Berakhirnya dominasi satu warna di politik Jepang bukan sekadar perubahan peta kekuatan parlemen, tetapi juga pertanda bahwa masyarakat Jepang menginginkan perubahan nyata, cepat, dan relevan dengan kehidupan mereka sehari-hari. Ketidakpuasan terhadap penurunan upah riil, inflasi tinggi, dan kebijakan yang tidak responsif menjadi bahan bakar bagi munculnya populisme.
Namun, lonjakan kekuatan sayap kanan juga menimbulkan kekhawatiran. Isu-isu seperti xenofobia, nasionalisme ekstrem, dan penolakan terhadap pluralisme dapat mengancam stabilitas sosial jangka panjang jika tidak diimbangi dengan pendekatan politik yang inklusif dan berbasis pada prinsip demokrasi.

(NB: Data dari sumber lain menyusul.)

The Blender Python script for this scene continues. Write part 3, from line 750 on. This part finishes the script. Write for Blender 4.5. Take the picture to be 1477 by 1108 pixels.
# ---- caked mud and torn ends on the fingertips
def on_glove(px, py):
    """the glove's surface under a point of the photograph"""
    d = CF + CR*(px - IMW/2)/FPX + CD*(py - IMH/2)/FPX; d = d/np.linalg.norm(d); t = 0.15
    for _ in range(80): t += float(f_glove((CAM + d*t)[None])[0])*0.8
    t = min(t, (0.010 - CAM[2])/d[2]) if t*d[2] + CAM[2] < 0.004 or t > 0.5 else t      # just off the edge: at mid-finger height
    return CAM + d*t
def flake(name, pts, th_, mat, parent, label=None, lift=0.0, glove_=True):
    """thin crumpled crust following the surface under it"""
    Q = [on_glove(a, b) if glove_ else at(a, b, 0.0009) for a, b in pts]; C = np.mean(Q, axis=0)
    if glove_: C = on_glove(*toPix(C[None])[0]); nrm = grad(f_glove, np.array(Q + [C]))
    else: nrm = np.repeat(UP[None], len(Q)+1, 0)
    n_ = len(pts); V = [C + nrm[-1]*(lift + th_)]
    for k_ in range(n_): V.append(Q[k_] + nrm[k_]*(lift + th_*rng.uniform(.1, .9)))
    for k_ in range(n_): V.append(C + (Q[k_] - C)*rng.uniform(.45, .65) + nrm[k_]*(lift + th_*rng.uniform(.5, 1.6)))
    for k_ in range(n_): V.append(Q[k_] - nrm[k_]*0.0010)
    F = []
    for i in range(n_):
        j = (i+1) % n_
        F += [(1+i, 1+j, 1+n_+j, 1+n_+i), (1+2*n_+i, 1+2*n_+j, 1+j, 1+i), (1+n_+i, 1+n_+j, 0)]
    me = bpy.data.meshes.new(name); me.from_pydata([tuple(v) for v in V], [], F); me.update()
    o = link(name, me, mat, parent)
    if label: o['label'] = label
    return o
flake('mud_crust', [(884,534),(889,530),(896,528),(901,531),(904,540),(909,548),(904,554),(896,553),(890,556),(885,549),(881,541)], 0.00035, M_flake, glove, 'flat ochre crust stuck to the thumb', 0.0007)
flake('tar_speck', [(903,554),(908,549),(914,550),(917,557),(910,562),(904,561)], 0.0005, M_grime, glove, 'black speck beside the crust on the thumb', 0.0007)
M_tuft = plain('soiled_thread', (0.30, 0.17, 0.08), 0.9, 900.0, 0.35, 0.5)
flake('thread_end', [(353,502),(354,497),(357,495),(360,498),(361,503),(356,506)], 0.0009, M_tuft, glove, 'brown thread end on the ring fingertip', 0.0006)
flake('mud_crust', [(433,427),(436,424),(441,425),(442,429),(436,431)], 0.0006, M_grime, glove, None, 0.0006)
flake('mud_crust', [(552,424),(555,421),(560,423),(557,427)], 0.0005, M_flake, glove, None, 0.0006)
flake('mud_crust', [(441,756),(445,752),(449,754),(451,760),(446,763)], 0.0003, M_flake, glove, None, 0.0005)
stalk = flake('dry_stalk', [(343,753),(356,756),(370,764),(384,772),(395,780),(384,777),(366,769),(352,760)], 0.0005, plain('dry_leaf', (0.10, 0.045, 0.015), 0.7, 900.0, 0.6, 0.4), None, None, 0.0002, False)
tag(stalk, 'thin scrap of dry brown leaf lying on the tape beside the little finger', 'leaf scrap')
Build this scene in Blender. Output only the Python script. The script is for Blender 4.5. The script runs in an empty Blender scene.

Apa yang Akan Terjadi Selanjutnya?
Beberapa skenario mungkin akan terjadi dalam waktu dekat:
-
Mosi Tidak Percaya: Jika oposisi berhasil menyatukan kekuatan, mereka bisa menggulingkan Ishiba melalui mosi tidak percaya di parlemen.
-
Kongres Luar Biasa LDP: Partai Demokrat Liberal (LDP) bisa saja menggelar kongres darurat untuk mencari pengganti Ishiba.
-
Pemilu Baru: Jika kebuntuan politik tidak terpecahkan, maka pemilu baru mungkin akan diadakan dalam waktu dekat untuk mencari legitimasi baru.
-
Perubahan Arah Kebijakan: Ishiba bisa saja bertahan dengan mengadopsi sebagian agenda oposisi, misalnya penurunan pajak atau pembatasan imigrasi, meskipun ini berarti pengkhianatan terhadap garis kebijakan partainya sendiri.
Kesimpulan
Pemilu Jepang 2025 menandai babak baru dalam sejarah politik Jepang, di mana kestabilan lama digantikan oleh dinamika baru yang lebih kompleks. Bangkitnya partai-partai populis sayap kanan adalah cerminan dari kegelisahan rakyat terhadap kondisi ekonomi dan sosial yang stagnan.
Bagi Perdana Menteri Shigeru Ishiba dan koalisi pemerintahannya, tantangannya kini bukan hanya mempertahankan kekuasaan, tetapi juga menjaga legitimasi politik dan kepercayaan publik. Di tengah pusaran konflik internal, tekanan eksternal, dan tuntutan rakyat, satu hal pasti: Jepang tidak akan lagi sama seperti sebelumnya.